On Tuesday January 17th, the Society members entertained each other with displays based on the letter F and there was the usual wide range of creative interpretation of the brief.
Field Post mail – WWII military mail from the Russian front – started the evening. Letters from German soldiers were identified by unit and location from the cover markings; more unusual though were Russian patriotic postcards used in that theatre.
Francois Fournier Forgeries from France was a pretty good description of what we saw, as well as managing five ‘F’s in the title, although as the presentation explained, Fournier sold the stamps as facsimiles to fill expensive gaps in collections and they were only subsequently passed off as the real thing.
‘Flags’ was a selection of US Postal Stamps and included a WWII propaganda issue which showed the flags of all the countries occupied or oppressed during that war.
Then we had a real mix of letter F stamps which included George V (F for fifth) Fiji, the Portuguese colony of Funchao, a Panama Folder postcard, Australian Flight commemorative along with a number of others.
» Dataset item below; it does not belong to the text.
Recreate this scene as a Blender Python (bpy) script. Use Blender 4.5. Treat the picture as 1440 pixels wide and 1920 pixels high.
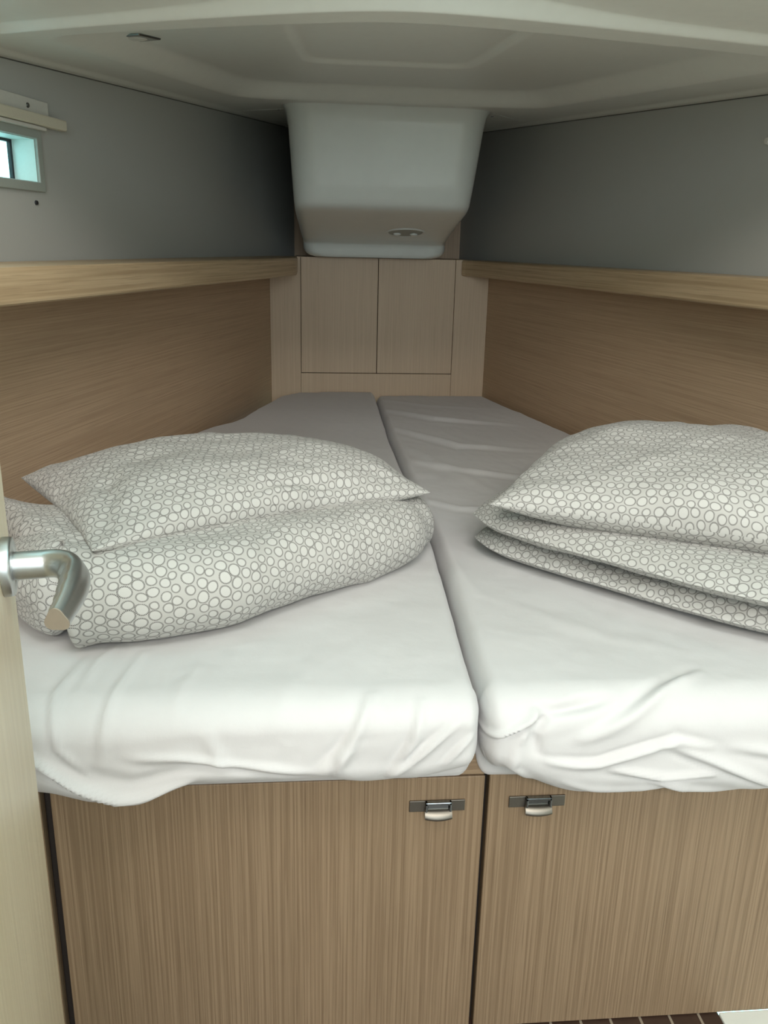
import bpy, bmesh, math
import numpy as np
from mathutils import Vector, Matrix

for o in list(bpy.data.objects):
    bpy.data.objects.remove(o, do_unlink=True)
SC = bpy.context.scene
COL = SC.collection

# ------------------------------------------------------------------ camera
PITCH, YAW, ROLL, ZC, FPX = 0.3017, 0.0931, 0.0231, 1.0304, 1600.5
cam_d = bpy.data.cameras.new('camera'); cam = bpy.data.objects.new('camera', cam_d); COL.objects.link(cam)
cy, sy = math.cos(YAW), math.sin(YAW)
Fv = Vector((sy*math.cos(PITCH), cy*math.cos(PITCH), -math.sin(PITCH)))
Rv = Vector((cy, -sy, 0)); Uv = Rv.cross(Fv)
c_, s_ = math.cos(ROLL), math.sin(ROLL)
Xv = c_*Rv + s_*Uv; Yv = -s_*Rv + c_*Uv
cam.matrix_world = Matrix(((Xv.x, Yv.x, -Fv.x, 0), (Xv.y, Yv.y, -Fv.y, 0), (Xv.z, Yv.z, -Fv.z, ZC), (0, 0, 0, 1)))
cam_d.sensor_fit = 'VERTICAL'; cam_d.sensor_height = 36.0; cam_d.lens = 36.0*FPX/1920.0
cam_d.clip_start = 0.02
SC.camera = cam

# ------------------------------------------------------------------ light
SC.view_settings.view_transform = 'Standard'; SC.view_settings.look = 'None'
SC.view_settings.gamma = 1.0; SC.view_settings.use_curve_mapping = False
SC.view_settings.exposure = 0.48
world = bpy.data.worlds.new('sky'); SC.world = world; world.use_nodes = True
bg = world.node_tree.nodes['Background']
bg.inputs['Color'].default_value = (0.50, 0.97, 1.0, 1); bg.inputs['Strength'].default_value = 2.2

def area(name, loc, target, sx, sy_, power, col):
    l = bpy.data.lights.new(name, 'AREA'); l.shape = 'RECTANGLE'; l.size = sx; l.size_y = sy_
    l.energy = power; l.color = col
    o = bpy.data.objects.new(name, l); COL.objects.link(o)
    o.location = loc
    o.rotation_euler = (Vector(target)-Vector(loc)).to_track_quat('-Z', 'Y').to_euler()
    return o
# daylight falling through the companionway behind the photographer, the hatch over the cabin entrance, and an added high fill
area('companionway_daylight', (0.35, -3.6, 1.45), (0.15, 1.2, 0.95), 1.8, 1.1, 42, (0.80, 0.91, 1.0))
area('added_high_fill', (0.2, -2.3, 2.72), (0.2, 1.6, 0.54), 1.9, 1.0, 94, (1.0, 0.965, 0.925))  # invented high lamp, added to brighten the far end of the berth
area('entrance_hatch_daylight', (0.15, 0.05, 2.02), (0.15, 0.75, 0.5), 0.6, 0.45, 8, (1.0, 0.98, 0.95))

# ------------------------------------------------------------------ node helpers
def newmat(name):
    m = bpy.data.materials.new(name); m.use_nodes = True
    nt = m.node_tree; b = nt.nodes['Principled BSDF']
    return m, nt, b
def N(nt, t, **kw):
    n = nt.nodes.new(t)
    for k, v in kw.items(): setattr(n, k, v)
    return n
def math_(nt, op, a, b=None, c=None):
    n = N(nt, 'ShaderNodeMath', operation=op)
    for i, x in enumerate((a, b, c)):
        if x is None: continue
        if isinstance(x, (int, float)): n.inputs[i].default_value = x
        else: nt.links.new(x, n.inputs[i])
    return n.outputs[0]
def mix(nt, f, a, b):
    n = N(nt, 'ShaderNodeMix', data_type='RGBA')
    for i, x in ((0, f), (6, a), (7, b)):
        if isinstance(x, (int, float)): n.inputs[i].default_value = x
        elif isinstance(x, tuple): n.inputs[i].default_value = (*x, 1)
        else: nt.links.new(x, n.inputs[i])
    return n.outputs[2]
def plain(name, col, rough=.5, metal=0, spec=.5, bump=0, bscale=200, coat=0):
    m, nt, b = newmat(name)
    b.inputs['Base Color'].default_value = (*col, 1); b.inputs['Roughness'].default_value = rough
    b.inputs['Metallic'].default_value = metal; b.inputs['Specular IOR Level'].default_value = spec
    b.inputs['Coat Weight'].default_value = coat
    tc = N(nt, 'ShaderNodeTexCoord'); no = N(nt, 'ShaderNodeTexNoise'); nt.links.new(tc.outputs['Object'], no.inputs['Vector'])
    no.inputs['Scale'].default_value = bscale; no.inputs['Detail'].default_value = 4
    mx = mix(nt, no.outputs[0], tuple(c*.965 for c in col), tuple(min(1, c*1.035) for c in col))
    nt.links.new(mx, b.inputs['Base Color'])
    if bump:
        bp = N(nt, 'ShaderNodeBump'); bp.inputs['Strength'].default_value = bump; bp.inputs['Distance'].default_value = .001
        nt.links.new(no.outputs[0], bp.inputs['Height']); nt.links.new(bp.outputs[0], b.inputs['Normal'])
    return m
def wood(name, dark, mid, light, fine=190., contrast=1., rough=.5, streak=1.):
    """UV in metres, u runs with the grain"""
    m, nt, b = newmat(name)
    tc = N(nt, 'ShaderNodeTexCoord')
    def noise(sx, sy2, det=3, dist=0., off=0.):
        mp = N(nt, 'ShaderNodeMapping'); nt.links.new(tc.outputs['UV'], mp.inputs[0])
        mp.inputs['Scale'].default_value = (sx, sy2, 1); mp.inputs['Location'].default_value = (off, off*.7, 0)
        n = N(nt, 'ShaderNodeTexNoise'); n.inputs['Scale'].default_value = 1; n.inputs['Detail'].default_value = det
        n.inputs['Distortion'].default_value = dist; nt.links.new(mp.outputs[0], n.inputs['Vector']); return n.outputs[0]
    def ramp(x, lo, hi):
        r = N(nt, 'ShaderNodeMapRange'); r.clamp = True
        r.inputs[1].default_value = lo; r.inputs[2].default_value = hi; nt.links.new(x, r.inputs[0]); return r.outputs[0]
    lines = ramp(noise(2.2, fine, 1, .25), .36, .64)
    broad = ramp(noise(.9, 14, 2, .3, 3.), .25, .75)
    pores = ramp(noise(9, fine*2.1, 1, 0, 7.), .56, .74)
    base = mix(nt, broad, mid, light)
    f1 = math_(nt, 'MULTIPLY', math_(nt, 'SUBTRACT', 1.0, lines), .62*contrast)
    c1 = mix(nt, f1, base, dark)
    c2 = mix(nt, math_(nt, 'MULTIPLY', pores, .45*contrast*streak), c1, tuple(d*.7 for d in dark))
    nt.links.new(c2, b.inputs['Base Color']); b.inputs['Roughness'].default_value = rough
    b.inputs['Specular IOR Level'].default_value = .35
    bp = N(nt, 'ShaderNodeBump'); bp.inputs['Strength'].default_value = .25; bp.inputs['Distance'].default_value = .0006
    nt.links.new(lines, bp.inputs['Height']); nt.links.new(bp.outputs[0], b.inputs['Normal'])
    return m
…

Four Frames of Furniss only managed three ‘F’s, but introduced a number of us to the Punch cartoonist Furniss who produced caricatures of the 1890 Jubilee envelopes, poking fun in particular at the very unpopular Postmaster General.
First Flight covers with First Flight cachets was a collection of Bahamas covers carried on first flights between the USA, the Caribbean and Northern Canada.
Cyprus sneaked in in the form of a telegraph from Famagusta in 1903.
We ended with a Siege of Paris Ballon Monte cover (France) with a story – the cover had been submitted to auction but Robson Lowe had expertised the cover and declared it a forgery and so the display included the cover as well as the Robson Lowe letters.